O documentário destaca ainda a ponte Rio–Niterói que, da época em que foi inaugurada, em 1974, até 1985, era considerada a segunda maior ponte do mundo. Entre outros aspectos, a ponte foi registrada no Guiness Book como o recorde de vão em estrutura metálica. De acordo com Bruno Contarini, engenheiro responsável por sua execução, a ponte, com projeto estrutural do engenheiro Antonio Alves Noronha Filho, trouxe várias inovações. Uma delas foi a utilização do concreto autoadensável, de grande plasticidade, com capacidade de fluir com facilidade dentro das formas, passando pelas armaduras e preenchendo os espaços sob o efeito de seu próprio peso, sem a necessidade de utilizar equipamentos de vibração. “Costuma-se atribuir essa invenção aos japoneses, citando uma ponte construída naquele país em meados de 1985. Porém, esquecem que, 15 anos antes, na ponte Rio–Niterói, foram utilizados 150 mil m3 desse tipo de concreto”, afirma Bruno Contarini em seu depoimento.

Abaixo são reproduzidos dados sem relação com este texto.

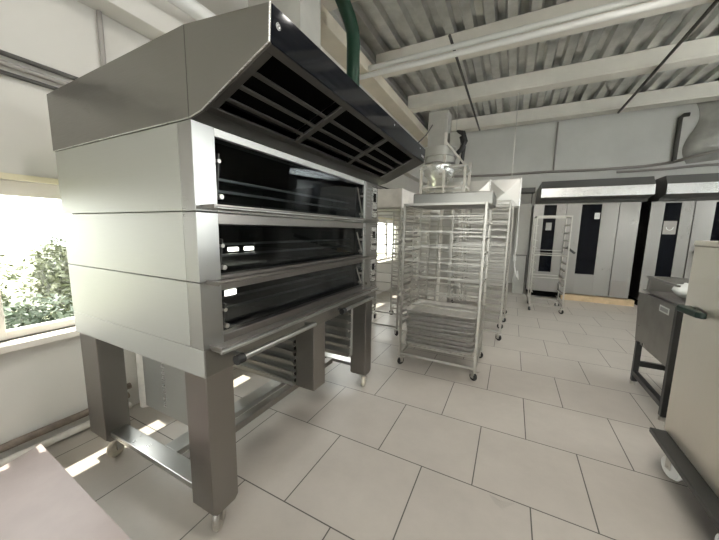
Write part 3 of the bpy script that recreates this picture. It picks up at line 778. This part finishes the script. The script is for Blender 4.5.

Acervo da Escola de Engenharia da USP-São Carlos |
Pavilhão de São Cristóvão: à época de sua construção, foi a maior cobertura pênsil do mundo |
O vídeo também mostra a expansão urbana da cidade para a Barra da Tijuca, a partir do plano piloto de Lúcio Costa, de 1969, em uma tentativa de reorientar o crescimento da cidade e deslocar o seu centro urbano para a Zona Oeste. Nesse sentido, a construção do elevado do Joá, que teve projeto estrutural do engenheiro Walter Braga, foi uma obra inovadora e ousada, do ponto de vista técnico, tanto por conta da localização quanto por sua estrutura. Segundo a pesquisadora, “para melhorar o acesso àquela região da baixada de Jacarepaguá, foi construída, no fim da década de 1960, a autoestrada Lagoa–Barra, que incluiu a perfuração de túneis e a criação de um viaduto com duas pistas sobrepostas entre a encosta e o mar”. Como diz em seu depoimento o engenheiro Valter Braga, autor do projeto estrutural do viaduto do Joá, o elevado era continuação do projeto dos túneis. “O local de implantação obrigou a elaboração de uma superestrutura sinuosa, cheia de curvas e a uma mezzo estrutura bastante assimétrica, porque foram implantadas em uma encosta bastante íngreme. Outra característica do elevado foi o amplo emprego de pré-moldados; foram utilizadas vigas trapezoidais de concreto protendido”, informa.
Foram produzidas 150 cópias do DVD para distribuição em universidades de todo o Brasil. “O vídeo traz informações valiosas que permitem um olhar mais profundo e detalhado sobre a cidade, não só linda por sua natureza, mas vasta de histórias contidas em cada pedaço de concreto e aço”, finaliza Ana Luiza.